**DATA SHOWN:**
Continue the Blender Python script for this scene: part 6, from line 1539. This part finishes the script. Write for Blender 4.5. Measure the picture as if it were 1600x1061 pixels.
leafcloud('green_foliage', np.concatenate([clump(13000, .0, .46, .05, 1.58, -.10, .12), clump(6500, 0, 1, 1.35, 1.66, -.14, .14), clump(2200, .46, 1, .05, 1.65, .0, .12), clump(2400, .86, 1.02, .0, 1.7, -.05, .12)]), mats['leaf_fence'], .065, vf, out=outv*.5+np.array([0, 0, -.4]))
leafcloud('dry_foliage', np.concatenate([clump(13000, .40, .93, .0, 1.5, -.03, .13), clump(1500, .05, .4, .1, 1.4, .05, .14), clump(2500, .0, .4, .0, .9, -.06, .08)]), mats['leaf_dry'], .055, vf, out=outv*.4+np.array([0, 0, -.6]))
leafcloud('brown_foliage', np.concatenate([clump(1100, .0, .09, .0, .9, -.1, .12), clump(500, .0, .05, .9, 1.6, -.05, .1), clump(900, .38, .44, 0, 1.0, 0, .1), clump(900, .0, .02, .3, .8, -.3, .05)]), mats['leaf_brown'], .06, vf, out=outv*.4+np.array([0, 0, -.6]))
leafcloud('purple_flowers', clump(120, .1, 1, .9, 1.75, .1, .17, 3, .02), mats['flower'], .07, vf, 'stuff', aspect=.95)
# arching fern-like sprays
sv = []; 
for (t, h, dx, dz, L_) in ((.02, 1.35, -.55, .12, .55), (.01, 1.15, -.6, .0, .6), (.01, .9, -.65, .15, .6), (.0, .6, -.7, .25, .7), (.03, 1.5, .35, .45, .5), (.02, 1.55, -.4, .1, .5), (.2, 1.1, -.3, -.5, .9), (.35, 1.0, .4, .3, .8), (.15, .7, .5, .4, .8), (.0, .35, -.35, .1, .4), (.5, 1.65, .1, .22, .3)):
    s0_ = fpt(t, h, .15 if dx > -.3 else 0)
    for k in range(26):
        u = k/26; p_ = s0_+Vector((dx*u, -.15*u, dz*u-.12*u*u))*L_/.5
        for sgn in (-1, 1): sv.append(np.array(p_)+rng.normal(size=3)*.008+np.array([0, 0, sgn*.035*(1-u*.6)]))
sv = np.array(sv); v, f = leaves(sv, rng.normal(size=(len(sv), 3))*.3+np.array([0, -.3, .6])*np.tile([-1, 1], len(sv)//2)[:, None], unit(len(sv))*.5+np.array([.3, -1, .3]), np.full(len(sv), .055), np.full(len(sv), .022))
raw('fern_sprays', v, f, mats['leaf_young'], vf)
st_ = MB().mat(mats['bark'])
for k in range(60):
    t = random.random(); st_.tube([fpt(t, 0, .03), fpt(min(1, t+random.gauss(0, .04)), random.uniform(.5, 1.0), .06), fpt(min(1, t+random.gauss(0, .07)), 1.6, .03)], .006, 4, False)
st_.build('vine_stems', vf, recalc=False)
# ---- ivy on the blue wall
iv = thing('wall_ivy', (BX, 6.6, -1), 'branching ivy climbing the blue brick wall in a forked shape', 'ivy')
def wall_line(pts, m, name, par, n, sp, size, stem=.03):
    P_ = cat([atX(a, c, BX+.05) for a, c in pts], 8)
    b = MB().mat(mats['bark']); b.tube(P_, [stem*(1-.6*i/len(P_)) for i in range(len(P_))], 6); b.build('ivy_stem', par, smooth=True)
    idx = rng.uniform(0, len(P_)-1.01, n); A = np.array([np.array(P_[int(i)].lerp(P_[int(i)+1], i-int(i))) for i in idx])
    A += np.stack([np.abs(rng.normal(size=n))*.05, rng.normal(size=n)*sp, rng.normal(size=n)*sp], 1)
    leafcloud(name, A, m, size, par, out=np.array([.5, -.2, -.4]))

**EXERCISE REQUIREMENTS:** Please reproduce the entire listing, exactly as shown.

**ANSWER TO THIS EXERCISE:**
Continue the Blender Python script for this scene: part 6, from line 1539. This part finishes the script. Write for Blender 4.5. Measure the picture as if it were 1600x1061 pixels.
leafcloud('green_foliage', np.concatenate([clump(13000, .0, .46, .05, 1.58, -.10, .12), clump(6500, 0, 1, 1.35, 1.66, -.14, .14), clump(2200, .46, 1, .05, 1.65, .0, .12), clump(2400, .86, 1.02, .0, 1.7, -.05, .12)]), mats['leaf_fence'], .065, vf, out=outv*.5+np.array([0, 0, -.4]))
leafcloud('dry_foliage', np.concatenate([clump(13000, .40, .93, .0, 1.5, -.03, .13), clump(1500, .05, .4, .1, 1.4, .05, .14), clump(2500, .0, .4, .0, .9, -.06, .08)]), mats['leaf_dry'], .055, vf, out=outv*.4+np.array([0, 0, -.6]))
leafcloud('brown_foliage', np.concatenate([clump(1100, .0, .09, .0, .9, -.1, .12), clump(500, .0, .05, .9, 1.6, -.05, .1), clump(900, .38, .44, 0, 1.0, 0, .1), clump(900, .0, .02, .3, .8, -.3, .05)]), mats['leaf_brown'], .06, vf, out=outv*.4+np.array([0, 0, -.6]))
leafcloud('purple_flowers', clump(120, .1, 1, .9, 1.75, .1, .17, 3, .02), mats['flower'], .07, vf, 'stuff', aspect=.95)
# arching fern-like sprays
sv = []; 
for (t, h, dx, dz, L_) in ((.02, 1.35, -.55, .12, .55), (.01, 1.15, -.6, .0, .6), (.01, .9, -.65, .15, .6), (.0, .6, -.7, .25, .7), (.03, 1.5, .35, .45, .5), (.02, 1.55, -.4, .1, .5), (.2, 1.1, -.3, -.5, .9), (.35, 1.0, .4, .3, .8), (.15, .7, .5, .4, .8), (.0, .35, -.35, .1, .4), (.5, 1.65, .1, .22, .3)):
    s0_ = fpt(t, h, .15 if dx > -.3 else 0)
    for k in range(26):
        u = k/26; p_ = s0_+Vector((dx*u, -.15*u, dz*u-.12*u*u))*L_/.5
        for sgn in (-1, 1): sv.append(np.array(p_)+rng.normal(size=3)*.008+np.array([0, 0, sgn*.035*(1-u*.6)]))
sv = np.array(sv); v, f = leaves(sv, rng.normal(size=(len(sv), 3))*.3+np.array([0, -.3, .6])*np.tile([-1, 1], len(sv)//2)[:, None], unit(len(sv))*.5+np.array([.3, -1, .3]), np.full(len(sv), .055), np.full(len(sv), .022))
raw('fern_sprays', v, f, mats['leaf_young'], vf)
st_ = MB().mat(mats['bark'])
for k in range(60):
    t = random.random(); st_.tube([fpt(t, 0, .03), fpt(min(1, t+random.gauss(0, .04)), random.uniform(.5, 1.0), .06), fpt(min(1, t+random.gauss(0, .07)), 1.6, .03)], .006, 4, False)
st_.build('vine_stems', vf, recalc=False)
# ---- ivy on the blue wall
iv = thing('wall_ivy', (BX, 6.6, -1), 'branching ivy climbing the blue brick wall in a forked shape', 'ivy')
def wall_line(pts, m, name, par, n, sp, size, stem=.03):
    P_ = cat([atX(a, c, BX+.05) for a, c in pts], 8)
    b = MB().mat(mats['bark']); b.tube(P_, [stem*(1-.6*i/len(P_)) for i in range(len(P_))], 6); b.build('ivy_stem', par, smooth=True)
    idx = rng.uniform(0, len(P_)-1.01, n); A = np.array([np.array(P_[int(i)].lerp(P_[int(i)+1], i-int(i))) for i in idx])
    A += np.stack([np.abs(rng.normal(size=n))*.05, rng.normal(size=n)*sp, rng.normal(size=n)*sp], 1)
    leafcloud(name, A, m, size, par, out=np.array([.5, -.2, -.4]))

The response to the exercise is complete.